Last year I wrote about my email exchange with Canon Edward Gardner from the Institute of Christ the King Sovereign Priest, based in Bayerisch Gmain, Germany, in which he told me about a commemorative plaque to Theodor Kern on the institute’s memorial wall, and about the recent purchase of two of Kern’s paintings by one of his fellow priests.
Just recently that priest, Father Andrew Marlborough, emailed to let me know about a ‘significant collection’ of Kern’s paintings being sold by a dealer in Salzburg – the same dealer from whom he had bought one of the pictures he now owns. Fr Andrew informed me that the paintings all come from a gallery that recently closed. They include some that have been shown in recent exhibitions and that I’ve written about on this site. One can’t help thinking that they should really be in a public gallery rather than private ownership. Fr Andrew has kindly sent me reproductions of the paintings and has given me permission to post them here.
The largest group among these paintings is a set of depictions of the Virgin and Child, one of Kern’s favourite subjects, while there are two semi-abstract pictures of the Nativity, one of which resembles other post-1950 paintings in Kern’s ‘Madonna Cycle’ and the other a design for a stained glass window. There are four completely abstract paintings, representing the range of styles with which Kern experimented in his later years. The street scene is one of the series that Kern painted during his sojourn in Sicily. The portrait of a young girl dates from 1920 and is featured in Karl Heinz Ritschel’s book about Kern. Like the auction at Roseberys mentioned in my last post, the collection includes a series of sketches for Stations of the Cross, while the depiction of the Crucifixion immediately below may also have been a sketch for an ecclesiastical commission.
For those who may be interested, the paintings are being sold by the Salzburg art dealer Robert Rath, who is in the process of downsizing prior to retirement. Telephone number: +43 650 5007130.
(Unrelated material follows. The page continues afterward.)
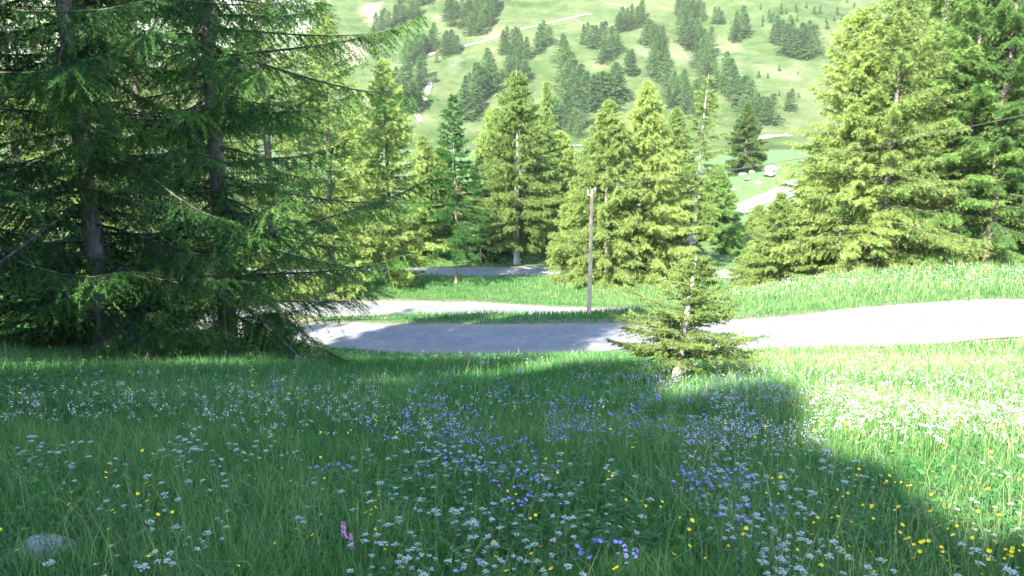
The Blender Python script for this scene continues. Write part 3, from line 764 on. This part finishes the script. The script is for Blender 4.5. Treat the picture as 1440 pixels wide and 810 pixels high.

Although he doesn’t say so in his emails to me, I’m fairly sure that Fr Andrew is the same Andrew Marlborough who was ordained in the diocese of Plymouth in 2022, after a number of years working in the art and antiques business, primarily in auctions. Interestingly, this is a background he shares with Fr Patrick Van Der Vorst, the founder of the popular Christian Art website, who before his ordination in 2023 worked for 25 years in the art trade, rising to the position of Director of Sotheby’s Europe.